Heather Barr, senior researcher for HRW's Women Rights Division, yesterday criticised the draft legislation, saying that it poses grave risks to girls by creating vague exceptions to the country's ban on child marriage, and even punishing the victims.
On November 24, the cabinet approved the draft "Child Marriage Restraint Act, 2016".
The next step is for the draft law to go to the parliament, expected in the coming weeks. Outcry against the draft law in the Bangladesh press and civil society has been fierce.
Bangladesh's parliamentarians now have a crucial chance to stand up for girls, the researcher said.
She said the current law permits marriage after the age of 18 for women and 21 for men, with no exceptions.
However, the new draft law reportedly says child marriage below age 18 will be permitted in “special circumstances, such as accidental or unlawful pregnancy.” The draft does not set any minimum age for such “exceptional” marriages, Barr mentioned.
"This is a major step backward," reads the statement, adding that although Bangladesh's law on child marriage was widely ignored, the existence of a strict law meant the focus was on enforcement.

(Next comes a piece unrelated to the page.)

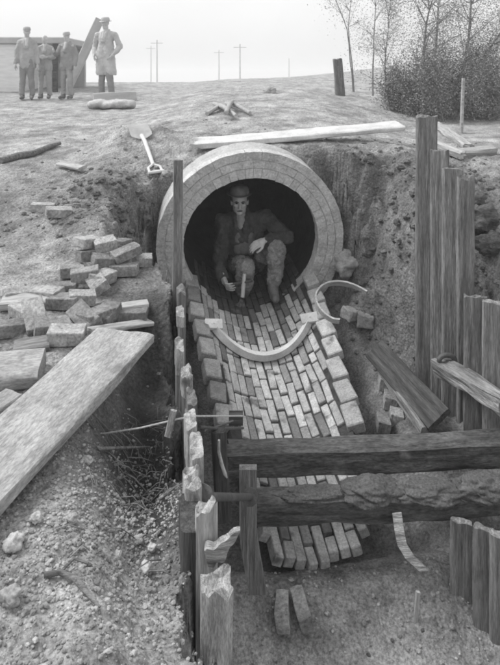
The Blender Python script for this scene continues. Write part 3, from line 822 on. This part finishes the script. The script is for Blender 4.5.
plant('sapling', gp(372,96), 3.0, 1, .1, .02, 'pale sapling set back at the far left of the thicket', 'sapling', 2000, .03, .26, (.8,1.3), M['leaf'], .02, 21, .35, 0, G1)
G2 = 'dark bushes on the right bank'
for i, (px, py, H, lab) in enumerate(((406,112,.55,'low dark bush at the left end of the bushes under the saplings'),(424,118,.95,'dense dark bush behind the tall sheeting board'),
        (447,120,1.25,'tallest dark bush, directly left of the thin pale stake'),(478,119,.75,'broad bush right of the thin pale stake'),(500,116,1.2,'bush at the right edge of the photo above the earth bank'))):
    plant('bush', gp(px,py), H, 7, .5, 0, lab, 'bush', 1150, .032, .2, (.45,1.1), M['leafdark'], .014, 40+i, .1, 0, G2)
plant('sapling', gp(356,92), 3.4, 2, .18, .05, 'faint wide crowned sapling standing just right of the short post', 'sapling', 800, .038, .28, (.9,1.4), M['leaf'], .016, 33, .4, 0, G1)
p = gp(461,133)
bm = bmesh.new(); tube(bm, [p-Vector((0,0,.1)), Vector((p.x+.03,p.y,P(463,78,p.y).z))], [.024,.02], 8)
tag(finish('stake', bm, M['woodpale'], base=p, smooth=60), 'thin pale upright stake in front of the bushes', 'stake')
p = hit(341,96); tt = P(337,60,p.y)
timber('stump_post', p-Vector((0,0,.2)), tt, .17, .14, (0,-1,.1), M['wood'], 'short old post leaning left alone on the crest', 'post', jag1=.03, warp=.012)

# ------------------------------------------------------------------ things on the mound
a = hit(206,152); b = hit(400,133)
a, b = rest(P(204,148,5.86), P(400,131,6.3), .03, .1)
timber('mound_plank', a, b, .24, .055, (0,-.2,1), M['form'], 'long pale plank lying across the mound directly above the arch ring', 'plank', jag0=.12, warp=.008)
# shovel
s1 = P(156,173,5.62); s0 = P(138,127,6.35); s0, s1 = rest(s0, s1, .0, .0); s0.z -= .01; s1.z -= .01; sd = (s1-s0); sl_ = sd.length; sx = sd.normalized()
nrm = Vector((0,-.25,1)); sid = nrm.cross(sx).normalized(); nrm = sx.cross(sid)
shv = thing('shovel', (s0+s1)/2, 'pale shovel with square blade and D grip lying on the slope left of the arch', 'shovel')
bm = bmesh.new(); gr = []
for i in range(9):
    t = i/8; row = []
    for j in range(9):
        u = j/4-1; hw = .115*(1-.12*(1-t)) if t < .85 else .115*(1-.5*(t-.85)/.15)
        row.append(bm.verts.new(s0+sx*(-.06+.30*t)+sid*u*hw+nrm*(.018*u*u+.012*math.sin(t*3))))
    gr.append(row)
for i in range(8):
    for j in range(8): bm.faces.new((gr[i][j],gr[i][j+1],gr[i+1][j+1],gr[i+1][j]))
bmesh.ops.solidify(bm, geom=bm.faces[:], thickness=.006); finish('blade', bm, M['limed'], shv, smooth=50)
bm = bmesh.new(); tube(bm, [s0+sx*.2+nrm*.02, s0+sx*.35+nrm*.045, s0+sx*(sl_-.12)+nrm*.02], [.022,.02,.018], 10); finish('shaft', bm, M['limed'], shv, smooth=60)
bm = bmesh.new(); e = s0+sx*(sl_-.13)+nrm*.02
tube(bm, [e, e+sx*.05+sid*.055, e+sx*.13+sid*.06], .013, 8); tube(bm, [e, e+sx*.05-sid*.055, e+sx*.13-sid*.06], .013, 8)
tube(bm, [e+sx*.13+sid*.075, e+sx*.13-sid*.075], .016, 8); finish('grip', bm, M['limed'], shv, smooth=60)
def stone(name, p, r, label, seed, m='stone', cat='stone', group=None, flat=.75):
    bm = bmesh.new(); rock(bm, p+Vector((0,0,r*.35)), r, seed, None, 4, flat)
    return tag(finish(name, bm, M[m], base=p, smooth=180), label, cat, group)
stone('stone', hit(167,176), .05, 'small pale stone beside the shovel grip', 3.1)
stone('stone', hit(270,93), .11, 'pale rounded stone on the crest of the mound', 5.7)
for i, (x0_, y0_, x1_, y1_, lf, lab) in enumerate(((207,116,226,108,.02,'short pale stick at the left of the stick heap on the mound'),(214,108,236,121,.05,'stick crossing over the others in the heap on the mound'),
        (226,106,250,116,.03,'longest stick at the right of the heap on the mound'),(226,120,233,107,.08,'steep short stick on top of the heap on the mound'))):
    a, b = rest(hit(x0_,y0_), hit(x1_,y1_), lf)
    bm = bmesh.new(); md = (a+b)/2+Vector((0,0,.03)); tube(bm, [a,md,b], [.028,.032,.024], 7); tag(finish('stick', bm, M['woodpale'], base=md, smooth=60), lab, 'stick', 'sticks on the mound')
bm = bmesh.new(); bp_ = [hit(px,py)+Vector((0,0,.03)) for px,py in ((0,164),(18,159),(34,156),(50,149),(60,146))]
tube(bm, bp_, [.035,.04,.034,.03,.02], 8); tag(finish('branch', bm, M['wood'], base=bp_[2], smooth=60), 'long thin bare branch lying on the slope at the left edge', 'branch')
a, b = rest(hit(60,167), hit(83,173), .0)
timber('board_piece', a+Vector((0,0,.03)), b+Vector((0,0,.04)), .09, .03, (0,-.3,1), M['woodpale'], 'small pale board scrap at the top of the left cut bank', 'board')

# ------------------------------------------------------------------ loose bricks on the left bank
def brick_mesh(seed, ln=.205, w=.1, h=.062):
    bm = bmesh.new(); box(bm, Matrix(), ln, w, h, .003, .0035, 5, seed)
    for v in bm.verts:
        c = noise.noise(v.co*22+Vector((seed*5,0,0)))
        if c > .35 and abs(v.co.x) > ln*.42: v.co *= .95
    me_ = bpy.data.meshes.new('brick'); bm.to_mesh(me_); bm.free(); me_.materials.append(M['loose'])
    me_.polygons.foreach_set('use_smooth', [True]*len(me_.polygons)); me_.set_sharp_from_angle(angle=R(30)); return me_
BM_ = [brick_mesh(k*3.7+1) for k in range(4)]
GB = 'loose bricks heaped on the left bank'
# px, py, yaw, pitch, roll, lift (levels of brick below), label
LB = [
 (87,252,62,8,4,2.2,'brick at the upper left of the heap, pale end toward the camera'),
 (105,254,25,-8,10,2.0,'brick at the very top of the heap leaning on its neighbours'),
 (122,252,70,6,0,1.7,'small looking brick end at the upper right of the heap'),
 (126,261,35,-14,6,1.3,'brick with bright top tilted just below the upper right end'),
 (124,275,3,0,0,.3,'brick lying lengthwise across at the right end of the heap'),
 (142,265,10,4,3,0,'grey brick half sunk in earth right of the heap'),
 (90,263,40,5,-5,1.1,'brick wedged flat in the middle of the upper heap'),
 (103,268,28,10,8,1.0,'bright topped brick in the centre of the heap'),
 (85,283,14,-6,3,1.0,'long pale brick bridging the lower half of the heap'),
 (97,290,-55,12,30,.5,'brick tipped on its corner showing a dark end, lower right of the heap'),
 (103,284,70,4,8,.4,'brick standing close behind the tipped corner brick'),
 (63,294,8,0,0,0,'flat dull brick left of the heap foot'),
 (82,305,20,6,4,.4,'blocky brick at the foot of the heap'),
 (65,307,-12,-4,0,0,'brick half hidden below the flat dull one'),
 (72,277,16,2,0,.3,'thin grey brick behind the long pale brick'),
 (35,325,-60,32,12,.5,'brick propped steeply against others at the left'),
 (67,342,6,2,4,.15,'rough brick lying broadside just left of the big plank'),
 (84,325,-40,20,35,.2,'brick balanced on its corner in front of the heap'),
 (96,323,60,4,0,.1,'brick beside the balanced corner brick'),
 (106,321,80,-4,3,.1,'end on brick touching the long broadside brick'),
 (132,321,2,0,0,.1,'clean long brick lying broadside above the plank end'),
 (20,301,30,4,0,0,'brick at the far left half sunk in rubble'),
 (45,300,-20,-3,4,.1,'brick between the left rubble and the heap'),
 (8,335,40,8,0,0,'brick at the left edge below the rubble'),
 (52,333,24,6,10,0,'dark brick lying under the propped brick'),
 (26,318,-35,4,6,.1,'pale brick behind the propped brick'),
 (59,216,24,6,6,0,'brick with a bright face alone high on the left cut bank'),
 (43,211,12,3,0,0,'dull brick beside the lone bright one on the cut bank'),
]
for i, (px, py, yaw, pi_, ro, lift, lab) in enumerate(LB):
    p = hit(px, py+lift*7)
    o = bpy.data.objects.new('brick', BM_[i%4]); COL.objects.link(o)
    o.scale = (rnd.uniform(.6,.85),rnd.uniform(.85,1),rnd.uniform(.9,1.05)) if i < 15 else (rnd.uniform(.8,1),1,1)
    o.location = p+Vector((0,0,.03+lift*.058)); o.rotation_euler = (R(ro), R(pi_), R(yaw))
    tag(o, lab, 'brick', GB)
def slab(name, px0, py0, px1, py1, w, t, m, lab, cat, lift=.02, jag=.0, dz=0.):
    a = hit(px0,py0); b = hit(px1,py1)
    a, b = rest(a, b, t*.35, w*.6)
    return timber(name, a, b, w, t, (0,-.1,1), M[m], lab, cat, jag0=jag, jag1=jag, warp=.004)
slab('board', 2,308,56,304,.13,.045,'woodpale','short pale board lying flat among the bricks at the left','board', .05)
slab('board', 100,312,148,306,.07,.02,'woodpale','thin pale lath lying behind the long broadside brick','board', .02)
slab('board', 88,337,150,328,.06,.025,'woodpale','pale batten lying just behind the end of the big plank','board', .03)
slab('board', 14,351,50,345,.1,.03,'wood','thin brown board lying below the propped brick','board', .02)
slab('timber_block', -16,383,42,377,.2,.075,'plank','thick squared timber end lying at the left edge','timber', .04)
slab('board', -14,423,14,405,.1,.05,'plank','board end poking in at the left edge beside the big plank','board', .04)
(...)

Weakening the law is a setback for the fight against child marriage, and sends a message to parents across the country that the government thinks child marriage is acceptable in at least some situations, she said.
According to the US-based rights body's statement, Bangladesh has one of the highest rates of child marriage in the world, and the highest rate in Asia. Fifty-two percent of girls in the country marry before 18, and 18 percent are married before they turn 15.
It said child marriage is deeply destructive to the lives of married girls and their families; it pushes girls out of school, leaves them mired in poverty, heightens the risk of domestic violence, and carries grave health risks for girls and their babies due to early pregnancy.
Ironically, the new draft law came out of a promise by Prime Minister Sheikh Hasina, in 2014, to end child marriage. She pledged, by the end of 2014, to reform the law to set tougher punishments for child marriage; finalise a national action plan on how to end child marriage under 15 by 2021, and end all marriage before 18 by 2041, said Barr.
Two years later, there is no national action plan, and while the draft law does set tougher penalties -- including, in another wrongheaded move, a penalty of 15 days imprisonment and a Tk 5,000 fine [$63] for children who marry -- it also weakens existing law by making some child marriages legal, said the HWR's senior researcher.
It is also difficult to know just what is meant by “unlawful pregnancy” in the act. The law could lead to a situation where girls who have been raped are forced to marry their rapists, Barr opined.